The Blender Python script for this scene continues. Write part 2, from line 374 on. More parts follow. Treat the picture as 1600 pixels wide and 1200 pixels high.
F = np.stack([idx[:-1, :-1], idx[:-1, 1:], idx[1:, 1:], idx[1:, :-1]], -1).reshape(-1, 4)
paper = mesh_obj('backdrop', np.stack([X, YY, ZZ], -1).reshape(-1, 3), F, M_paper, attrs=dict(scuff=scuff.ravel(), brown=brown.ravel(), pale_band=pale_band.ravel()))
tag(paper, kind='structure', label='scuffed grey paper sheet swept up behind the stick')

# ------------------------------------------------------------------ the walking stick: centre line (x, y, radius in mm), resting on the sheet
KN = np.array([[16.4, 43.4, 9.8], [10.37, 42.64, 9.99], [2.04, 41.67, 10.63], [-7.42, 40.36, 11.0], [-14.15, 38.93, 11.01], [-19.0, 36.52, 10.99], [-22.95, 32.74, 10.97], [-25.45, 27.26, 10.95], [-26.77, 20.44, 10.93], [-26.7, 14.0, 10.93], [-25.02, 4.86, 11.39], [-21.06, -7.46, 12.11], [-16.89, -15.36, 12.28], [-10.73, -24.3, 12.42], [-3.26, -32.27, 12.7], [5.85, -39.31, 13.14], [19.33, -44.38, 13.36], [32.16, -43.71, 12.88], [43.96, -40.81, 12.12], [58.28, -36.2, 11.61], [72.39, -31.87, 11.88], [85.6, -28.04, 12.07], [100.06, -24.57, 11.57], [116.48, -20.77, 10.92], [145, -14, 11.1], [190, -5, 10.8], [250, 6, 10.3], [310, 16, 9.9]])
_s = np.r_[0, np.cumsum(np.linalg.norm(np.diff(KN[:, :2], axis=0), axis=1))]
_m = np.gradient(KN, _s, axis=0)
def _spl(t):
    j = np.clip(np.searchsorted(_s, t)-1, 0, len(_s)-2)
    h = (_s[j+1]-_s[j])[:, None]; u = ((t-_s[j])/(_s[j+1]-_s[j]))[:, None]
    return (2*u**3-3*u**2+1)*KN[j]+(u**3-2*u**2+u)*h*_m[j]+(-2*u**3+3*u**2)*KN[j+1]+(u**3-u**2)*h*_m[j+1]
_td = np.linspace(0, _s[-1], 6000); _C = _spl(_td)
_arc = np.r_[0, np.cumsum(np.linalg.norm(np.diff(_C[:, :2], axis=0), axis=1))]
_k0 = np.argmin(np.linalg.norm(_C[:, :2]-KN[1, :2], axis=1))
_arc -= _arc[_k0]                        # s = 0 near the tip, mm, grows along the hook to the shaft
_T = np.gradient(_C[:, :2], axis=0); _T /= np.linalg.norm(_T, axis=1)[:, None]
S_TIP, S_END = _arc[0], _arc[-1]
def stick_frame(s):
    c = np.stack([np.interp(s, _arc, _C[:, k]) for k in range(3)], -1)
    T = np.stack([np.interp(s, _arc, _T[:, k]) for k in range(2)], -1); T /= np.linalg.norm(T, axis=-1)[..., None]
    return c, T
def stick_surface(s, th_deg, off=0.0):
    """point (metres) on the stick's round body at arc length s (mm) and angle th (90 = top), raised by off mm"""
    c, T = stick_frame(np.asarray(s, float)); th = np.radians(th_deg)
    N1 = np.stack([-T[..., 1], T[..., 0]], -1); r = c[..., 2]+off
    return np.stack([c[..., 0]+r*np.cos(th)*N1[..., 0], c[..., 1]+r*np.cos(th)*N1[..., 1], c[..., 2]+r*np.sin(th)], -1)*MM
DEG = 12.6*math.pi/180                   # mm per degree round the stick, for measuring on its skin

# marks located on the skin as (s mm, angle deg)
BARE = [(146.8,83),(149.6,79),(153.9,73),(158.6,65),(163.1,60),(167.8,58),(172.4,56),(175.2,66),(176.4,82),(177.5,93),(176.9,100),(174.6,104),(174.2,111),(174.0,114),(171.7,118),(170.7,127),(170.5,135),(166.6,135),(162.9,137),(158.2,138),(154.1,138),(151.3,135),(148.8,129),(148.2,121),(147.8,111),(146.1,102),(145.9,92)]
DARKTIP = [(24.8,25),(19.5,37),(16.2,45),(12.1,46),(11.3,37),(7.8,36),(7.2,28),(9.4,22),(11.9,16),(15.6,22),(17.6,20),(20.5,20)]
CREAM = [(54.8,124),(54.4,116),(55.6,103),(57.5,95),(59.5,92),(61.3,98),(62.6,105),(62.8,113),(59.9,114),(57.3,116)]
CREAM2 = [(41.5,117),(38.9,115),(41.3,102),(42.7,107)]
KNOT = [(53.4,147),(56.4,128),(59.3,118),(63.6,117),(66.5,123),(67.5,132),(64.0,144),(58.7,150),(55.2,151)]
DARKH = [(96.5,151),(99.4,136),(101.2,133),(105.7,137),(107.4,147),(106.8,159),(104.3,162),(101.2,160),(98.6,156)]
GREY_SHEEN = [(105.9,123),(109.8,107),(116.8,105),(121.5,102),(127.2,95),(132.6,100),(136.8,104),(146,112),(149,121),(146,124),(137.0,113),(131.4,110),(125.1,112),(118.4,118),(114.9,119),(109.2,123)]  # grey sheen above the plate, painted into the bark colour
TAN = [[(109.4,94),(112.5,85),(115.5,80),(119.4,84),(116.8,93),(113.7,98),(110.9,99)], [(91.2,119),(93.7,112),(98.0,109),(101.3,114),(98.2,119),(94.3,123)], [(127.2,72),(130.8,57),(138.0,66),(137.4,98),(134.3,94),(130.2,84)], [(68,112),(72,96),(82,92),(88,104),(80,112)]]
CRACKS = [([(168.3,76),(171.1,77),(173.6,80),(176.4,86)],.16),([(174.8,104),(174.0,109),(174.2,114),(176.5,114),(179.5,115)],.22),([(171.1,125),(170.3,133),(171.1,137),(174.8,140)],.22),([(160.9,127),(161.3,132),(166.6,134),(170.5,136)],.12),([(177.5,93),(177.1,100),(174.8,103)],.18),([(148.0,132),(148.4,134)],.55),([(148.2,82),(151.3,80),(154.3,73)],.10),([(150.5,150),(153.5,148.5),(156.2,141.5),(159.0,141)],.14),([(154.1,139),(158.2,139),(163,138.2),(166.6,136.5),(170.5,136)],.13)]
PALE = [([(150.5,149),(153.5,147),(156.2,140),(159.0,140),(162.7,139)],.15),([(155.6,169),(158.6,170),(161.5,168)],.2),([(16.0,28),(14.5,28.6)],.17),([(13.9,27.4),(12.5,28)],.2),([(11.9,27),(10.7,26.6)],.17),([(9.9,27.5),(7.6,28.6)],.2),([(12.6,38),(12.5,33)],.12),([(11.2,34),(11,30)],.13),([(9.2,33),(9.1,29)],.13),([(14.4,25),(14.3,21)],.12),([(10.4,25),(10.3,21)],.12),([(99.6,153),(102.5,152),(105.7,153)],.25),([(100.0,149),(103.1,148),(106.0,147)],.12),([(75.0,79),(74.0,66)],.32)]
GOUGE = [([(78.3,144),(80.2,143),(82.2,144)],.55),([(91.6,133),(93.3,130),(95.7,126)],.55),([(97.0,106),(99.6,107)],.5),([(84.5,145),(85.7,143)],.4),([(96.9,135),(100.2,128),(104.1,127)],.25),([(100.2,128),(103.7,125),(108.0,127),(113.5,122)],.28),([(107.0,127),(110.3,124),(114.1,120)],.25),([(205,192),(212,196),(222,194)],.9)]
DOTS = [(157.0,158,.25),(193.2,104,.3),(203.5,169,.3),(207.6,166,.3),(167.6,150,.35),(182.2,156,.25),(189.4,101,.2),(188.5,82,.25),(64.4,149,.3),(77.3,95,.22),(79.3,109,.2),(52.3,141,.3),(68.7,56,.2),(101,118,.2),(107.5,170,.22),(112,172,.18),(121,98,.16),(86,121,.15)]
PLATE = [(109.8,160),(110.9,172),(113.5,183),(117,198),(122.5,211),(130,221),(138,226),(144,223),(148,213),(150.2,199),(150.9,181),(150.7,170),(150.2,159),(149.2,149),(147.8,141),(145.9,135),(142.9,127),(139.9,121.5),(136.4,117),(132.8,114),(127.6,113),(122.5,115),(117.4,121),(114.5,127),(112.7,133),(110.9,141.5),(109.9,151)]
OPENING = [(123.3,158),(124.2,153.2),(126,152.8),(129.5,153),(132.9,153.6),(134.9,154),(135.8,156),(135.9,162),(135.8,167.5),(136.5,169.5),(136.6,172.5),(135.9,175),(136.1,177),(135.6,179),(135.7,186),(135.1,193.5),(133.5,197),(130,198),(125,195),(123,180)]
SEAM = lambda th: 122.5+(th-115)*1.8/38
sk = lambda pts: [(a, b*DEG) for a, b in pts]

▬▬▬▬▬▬

> **Aim of the exercise**
Looking at the material above, please copy exactly every line from its first line through the line containing "tag(paper, kind='structure', label='scuffed", with both ends included and nothing else.

> **Task solution**
The Blender Python script for this scene continues. Write part 2, from line 374 on. More parts follow. Treat the picture as 1600 pixels wide and 1200 pixels high.
F = np.stack([idx[:-1, :-1], idx[:-1, 1:], idx[1:, 1:], idx[1:, :-1]], -1).reshape(-1, 4)
paper = mesh_obj('backdrop', np.stack([X, YY, ZZ], -1).reshape(-1, 3), F, M_paper, attrs=dict(scuff=scuff.ravel(), brown=brown.ravel(), pale_band=pale_band.ravel()))
tag(paper, kind='structure', label='scuffed grey paper sheet swept up behind the stick')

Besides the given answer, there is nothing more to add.